Dada: moves and mutation
10 February 2026
Let’s continue with working through Dada. In my previous post, I introduced some string manipulation. Let’s start talking about permissions. This is where Dada will start to resemble Rust a bit more.
Class struggle
Classes in Dada are one of the basic ways that we declare new types (there are also enums, we’ll get to that later).
The most convenient way to declare a class is to put the fields in parentheses. This implicitly declares a constructor at the same time:
class Point(x: u32, y: u32) {}This is in fact sugar for a more Rust like form:
class Point {
x: u32
y: u32
fn new() -> Point {
Point { x, y }
}
}And you can create an instance of a class by calling the constructor:
let p = Point(22, 44) // sugar for Point.new(22, 44)Mutating fields
I can mutate the fields of p as you would expect:
p.x += 1
p.x = p.yRead by default
In Dada, the default when you declare a parameter is that you are getting read-only access:
fn print_point(p: Point) {
print("The point is {p.x}, {p.y}")
}
let p = Point(22, 44)
print_point(p)If you attempt to mutate the fields of a parameter, that would get you an error:
fn print_point(p: Point) {
p.x += 1 # <-- ERROR!
}Use ! to mutate
If you declare a parameter with !, then it becomes a mutable reference to a class instance from your caller:
fn translate_point(point!: Point, x: u32, y: u32) {
point.x += x
point.y += y
}In Rust, this would be like point: &mut Point. When you call translate_point, you also put a ! to indicate that you are passing a mutable reference:
let p = Point(22, 44) # Create point
print_point(p) # Prints 22, 44
translate_point(p!, 2, 2) # Mutate point
print_point(p) # Prints 24, 46 As you can see, when translate_point modifies p.x, that changes p in place.
Moves are explicit
If you’re familiar with Rust, that last example may be a bit surprising. In Rust, a call like print_point(p) would move p, giving ownership away. Trying to use it later would give an error. That’s because the default in Dada is to give a read-only reference, like &x in Rust (this gives the right intuition but is also misleading; we’ll see in a future post that references in Dada are different from Rust in one very important way).

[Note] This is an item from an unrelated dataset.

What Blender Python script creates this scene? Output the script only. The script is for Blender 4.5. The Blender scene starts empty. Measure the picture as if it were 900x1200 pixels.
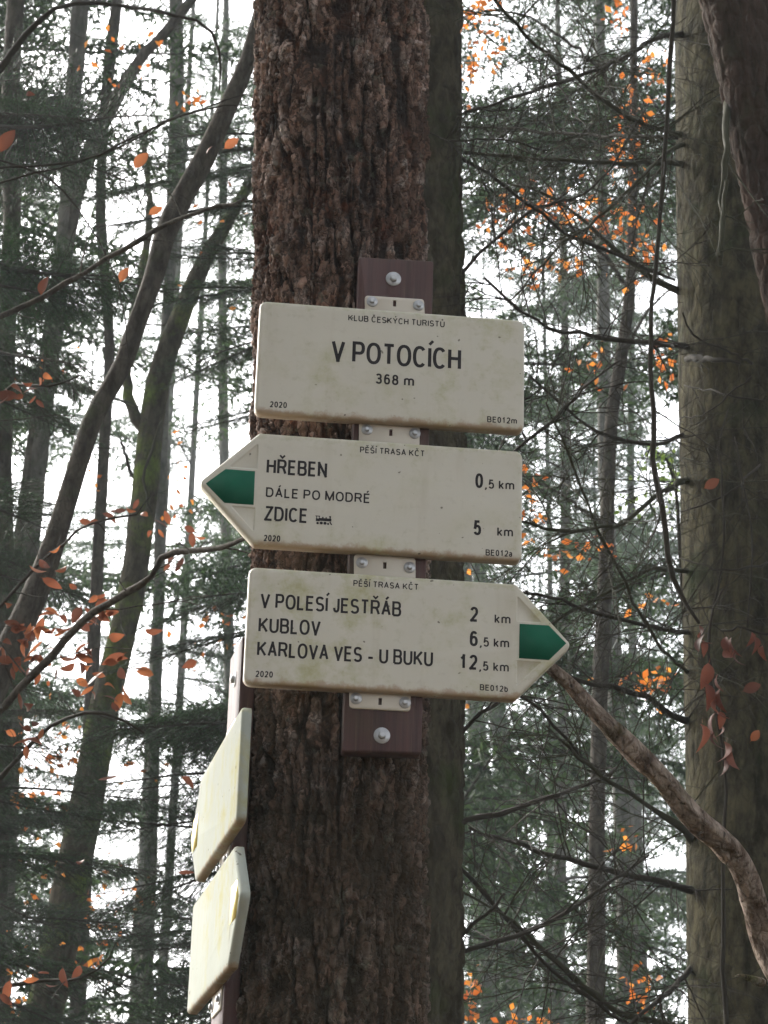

If you have a function that needs ownership of its parameter, you declare that with given:
fn take_point(p: given Point) {
// ...
}And on the caller’s side, you call such a function with .give:
let p = Point(22, 44)
take_point(p.give)
take_point(p.give) # <-- Error! Can't give twice.Comparing with Rust
It’s interesting to compare some Rust and Dada code side-by-side:
| Rust | Dada |
|---|---|
vec.len() | vec.len() |
map.get(&key) | map.get(key) |
vec.push(element) | vec!.push(element.give) |
vec.append(&mut other) | vec!.append(other!) |
message.send_to(&channel) | message.give.send_to(channel) |
Design rationale and objectives
Convenient is the default
The most convenient things are the shortest and most common. So we make reads the default.
Everything is explicit but unobtrusive
The . operator in Rust can do a wide variety of things depending on the method being called. It might mutate, move, create a temporary, etc. In Dada, these things are all visible at the callsite– but they are unobtrusive.
This actually dates from Dada’s “gradual programming” days – after all, if you don’t have type annotations on the method, then you can’t decide foo.bar() should take a shared or mutable borrow of foo. So we needed a notation where everything is visible at the call-site and explicit.
Postfix operators play more nicely with others
Dada tries hard to avoid prefix operators like &mut, since they don’t compose well with . notation.